Ted Heath and the EU

Loss of sovereignty was also a major part of his opposition to the EU. But he also makes the point that our entry into the Common Market was also undemocratic. Ted Heath simply decided the country was going in. Parliament was not consulted and did not vote on the issue. I do remember that there was a referendum afterwards, however.

Intelligence Agencies Smearing Labour MPs

The intelligence agencies are another threat to British democracy. He cites Peter Wright’s Spycatcher memoir on how MI5 was spreading rumours smearing the then Prime Minister, Harold Wilson, as a KGB spy. This, like much of the rest of the material in the books, has not dated. The problem of the security services smearing left-wing politicians is still very much with us, as we’ve seen from the Integrity Initiative. They’ve smeared Jeremy Corbyn as a Russian spy.

Books Still Relevant in 21st Century

I’ve only really skimmed the books so far, just reading the odd chapter, but so much of it is directly relevant now. I think if he were alive today, Benn probably would have voted ‘Leave’, but his arrangements for leaving the EU would have been far more sensible and beneficial to this country’s ordinary folk than that of Tweezer and her band of profiteers. And he is absolutely right when he writes about expanding democracy in industry. He states that the workers’ co-ops on the Clydeside and elsewhere were attacked in the press, because suddenly the British capitalist establishment were terrified because it showed that there was a genuine alternative to capitalism, and that workers could run companies.

The individual sections in these books chapters are short, and the arguments clear. He also gives point by point party programmes on particular issues, such as making this country more democratic.

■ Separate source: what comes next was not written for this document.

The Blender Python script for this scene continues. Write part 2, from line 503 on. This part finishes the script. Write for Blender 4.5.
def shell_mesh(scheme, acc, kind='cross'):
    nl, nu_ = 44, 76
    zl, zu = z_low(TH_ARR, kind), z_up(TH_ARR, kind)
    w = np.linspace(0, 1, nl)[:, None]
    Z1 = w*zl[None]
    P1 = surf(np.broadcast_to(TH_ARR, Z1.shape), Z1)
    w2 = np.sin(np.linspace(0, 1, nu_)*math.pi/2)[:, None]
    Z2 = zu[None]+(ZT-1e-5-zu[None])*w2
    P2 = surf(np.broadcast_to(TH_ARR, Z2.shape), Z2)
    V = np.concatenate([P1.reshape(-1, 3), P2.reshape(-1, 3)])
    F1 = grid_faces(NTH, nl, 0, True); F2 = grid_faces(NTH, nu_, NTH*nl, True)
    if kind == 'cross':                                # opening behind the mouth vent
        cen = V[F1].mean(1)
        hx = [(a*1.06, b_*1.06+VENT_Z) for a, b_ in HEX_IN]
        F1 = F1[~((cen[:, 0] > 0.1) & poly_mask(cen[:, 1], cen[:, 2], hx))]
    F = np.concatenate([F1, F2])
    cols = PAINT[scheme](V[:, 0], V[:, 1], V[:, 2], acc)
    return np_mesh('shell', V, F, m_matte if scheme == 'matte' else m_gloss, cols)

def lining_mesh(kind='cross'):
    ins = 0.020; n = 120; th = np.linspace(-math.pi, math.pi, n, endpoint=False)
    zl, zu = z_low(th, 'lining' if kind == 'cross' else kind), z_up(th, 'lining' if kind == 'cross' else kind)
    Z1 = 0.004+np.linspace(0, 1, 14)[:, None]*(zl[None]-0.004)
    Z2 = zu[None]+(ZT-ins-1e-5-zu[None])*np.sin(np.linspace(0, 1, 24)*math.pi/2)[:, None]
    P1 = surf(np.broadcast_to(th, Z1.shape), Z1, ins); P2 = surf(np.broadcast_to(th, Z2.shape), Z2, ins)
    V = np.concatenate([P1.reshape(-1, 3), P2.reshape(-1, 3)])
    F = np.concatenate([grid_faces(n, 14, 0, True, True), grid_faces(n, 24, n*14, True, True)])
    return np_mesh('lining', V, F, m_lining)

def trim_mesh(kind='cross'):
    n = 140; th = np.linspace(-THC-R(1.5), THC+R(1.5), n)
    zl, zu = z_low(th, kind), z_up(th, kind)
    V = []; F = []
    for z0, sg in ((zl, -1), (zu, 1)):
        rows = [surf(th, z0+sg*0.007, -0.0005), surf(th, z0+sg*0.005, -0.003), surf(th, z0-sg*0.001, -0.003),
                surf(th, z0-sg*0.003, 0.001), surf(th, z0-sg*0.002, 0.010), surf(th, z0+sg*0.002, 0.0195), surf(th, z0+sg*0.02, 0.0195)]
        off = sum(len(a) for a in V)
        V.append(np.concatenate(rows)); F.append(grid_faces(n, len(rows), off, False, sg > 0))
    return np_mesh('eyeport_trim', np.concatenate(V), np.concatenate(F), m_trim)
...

Benn Democrat, Not Authoritarian Communist

And it’s this concern for democracy that most definitely marks Benn out as being a democratic socialist, not a Trotskyite or Communist. Those parties and their various sects were run according to Lenin’s principle of ‘democratic centralism’. Put simply, this meant that the party would hold some kind of open debate on issues until a decision was made. After that, the issue was closed. Anybody still holding or promoting their own opinions faced official censure or expulsion. And the Communist parties of eastern Europe would have been as frightened of Benn’s championing of democracy as the British establishment.

Conclusion

As I said, I take issue with Benn on certain issues. But his reasoning is always clear and rational, his points well argued and based in fact. Furthermore, he is impressed with the British radical tradition and how much British socialism is squarely based within it. We lost one of our greatest parliamentarians with his death.

His ideas, however, are still very relevant, and have been vindicated with time. He was right about monetarism and corporatism, about unemployment, about the need for unions, about media bias. His support of women priests and gay rights were ahead of their time, and have now become almost a commonplace, accepted by all except a few die-hard reactionaries. And he’s right about nationalisation and worker empowerment.

These are books I intend to use for my blog and its attack on Tweezer and the Tories. And I won’t be short of useful material.